E aqui,  a discussão se cruza com a TACV e com a obsessão recorrente por narrativas salvadoras — ora a companhia aérea, ora o “hub do Sal”. A TACV continua a ser apresentada como pilar da conectividade quando, na realidade, se comporta como risco sistémico: consome recursos públicos, fragiliza o regulador, distorce o mercado e não resolve os problemas estruturais de mobilidade.

A recente operação charter Providence–Praia, promovida por um operador privado, é elucidativa. Com cerca de 100 passageiros, muitos deles idosos ou com mobilidade reduzida, o voo direto demonstrou algo essencial: a conectividade entre Cabo Verde e os Estados Unidos pode ser assegurada fora da TACV, com modelos mais eficientes, previsíveis e alinhados com preços de mercado.

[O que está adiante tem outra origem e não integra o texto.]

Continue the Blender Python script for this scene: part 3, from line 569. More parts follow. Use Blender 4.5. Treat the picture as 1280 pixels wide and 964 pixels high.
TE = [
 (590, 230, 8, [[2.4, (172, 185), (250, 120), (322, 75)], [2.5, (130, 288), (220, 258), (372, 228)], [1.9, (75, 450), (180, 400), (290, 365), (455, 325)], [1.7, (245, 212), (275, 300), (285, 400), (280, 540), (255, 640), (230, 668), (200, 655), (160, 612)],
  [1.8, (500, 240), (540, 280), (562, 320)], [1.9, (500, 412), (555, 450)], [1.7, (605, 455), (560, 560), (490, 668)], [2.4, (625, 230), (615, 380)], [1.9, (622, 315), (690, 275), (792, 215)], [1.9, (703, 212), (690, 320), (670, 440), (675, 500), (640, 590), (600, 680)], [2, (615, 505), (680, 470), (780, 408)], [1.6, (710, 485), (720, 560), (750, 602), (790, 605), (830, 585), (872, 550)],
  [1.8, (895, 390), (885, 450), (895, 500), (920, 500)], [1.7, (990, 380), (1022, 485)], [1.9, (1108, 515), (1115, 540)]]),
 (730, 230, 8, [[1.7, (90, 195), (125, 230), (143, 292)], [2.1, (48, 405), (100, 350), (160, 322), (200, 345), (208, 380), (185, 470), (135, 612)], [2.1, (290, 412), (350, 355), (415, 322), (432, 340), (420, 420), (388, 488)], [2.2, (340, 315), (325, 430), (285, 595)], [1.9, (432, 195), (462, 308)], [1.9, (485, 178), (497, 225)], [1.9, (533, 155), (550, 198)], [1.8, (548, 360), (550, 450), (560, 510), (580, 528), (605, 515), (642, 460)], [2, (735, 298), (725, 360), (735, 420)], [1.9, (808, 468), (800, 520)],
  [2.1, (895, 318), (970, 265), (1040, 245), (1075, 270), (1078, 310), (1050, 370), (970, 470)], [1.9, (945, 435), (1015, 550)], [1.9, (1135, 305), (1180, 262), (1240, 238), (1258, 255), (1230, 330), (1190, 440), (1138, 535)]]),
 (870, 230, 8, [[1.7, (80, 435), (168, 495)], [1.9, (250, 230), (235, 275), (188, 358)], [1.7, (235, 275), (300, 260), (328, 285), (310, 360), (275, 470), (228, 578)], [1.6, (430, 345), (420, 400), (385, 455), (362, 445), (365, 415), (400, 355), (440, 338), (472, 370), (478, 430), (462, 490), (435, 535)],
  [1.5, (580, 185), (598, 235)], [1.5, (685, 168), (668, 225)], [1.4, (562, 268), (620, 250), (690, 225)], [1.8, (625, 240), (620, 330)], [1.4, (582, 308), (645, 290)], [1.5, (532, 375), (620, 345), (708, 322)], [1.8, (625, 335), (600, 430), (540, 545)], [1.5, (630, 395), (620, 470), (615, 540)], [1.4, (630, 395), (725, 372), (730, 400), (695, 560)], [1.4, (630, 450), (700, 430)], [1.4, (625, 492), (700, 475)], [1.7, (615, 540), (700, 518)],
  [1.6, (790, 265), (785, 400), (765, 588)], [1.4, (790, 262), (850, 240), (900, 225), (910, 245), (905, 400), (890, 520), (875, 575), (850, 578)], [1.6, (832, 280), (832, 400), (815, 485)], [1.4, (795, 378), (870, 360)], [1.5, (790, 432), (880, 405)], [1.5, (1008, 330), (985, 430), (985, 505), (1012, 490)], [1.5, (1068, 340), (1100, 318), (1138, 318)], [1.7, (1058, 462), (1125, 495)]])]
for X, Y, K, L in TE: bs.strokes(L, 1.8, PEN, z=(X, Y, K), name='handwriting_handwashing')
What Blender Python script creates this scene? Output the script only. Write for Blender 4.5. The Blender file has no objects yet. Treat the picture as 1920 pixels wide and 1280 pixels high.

Como tenho defendido, a certificação LPD nunca foi garantia automática de voos para os EUA; era, sim, uma oportunidade para outros operadores entrarem num mercado onde a TACV ainda tem um longo percurso a cumprir para atingir os mínimos exigidos, nomeadamente para Boston.

Neste contexto, a conectividade que importa não é simbólica é absoluta e objectivamente  funcional! E é aqui que os PSO (Public Service Obligations) deveriam ocupar o centro do debate pois que, como já tivemos opoetun esse de dizer , PSO não são subsídios avulsos nem instrumentos de conveniência política. São ferramentas estratégicas de continuidade territorial, diplomática, sanitária, académica e económica, onde ritas como Lisboa ou Boston não devem ser tratados como mais dois   “destinos comerciais”mas sim, como  são centralidades estruturais para o país!

Celebrar pagamentos iniciais enquanto se evita discutir métricas, auditorias e resultados é inverter prioridades e, em concessões aeroportuárias, o desempenho não se declara — mede-se, audita-se e publica-se!

A questão estratégica que Cabo Verde deve colocar não é se os 80 milhões foram pagos, é outra, bem mais exigente: o que recebe o país, ano após ano, em troca do tempo que concedeu? Porque em infraestruturas críticas aprende-se cedo uma regra simples: o dinheiro entra uma vez, em contrapartida, o tempo gera valor todos os dias. E infraestruturas estratégicas não vivem de adjetivos — vivem de evidência, escrutínio e governação responsável!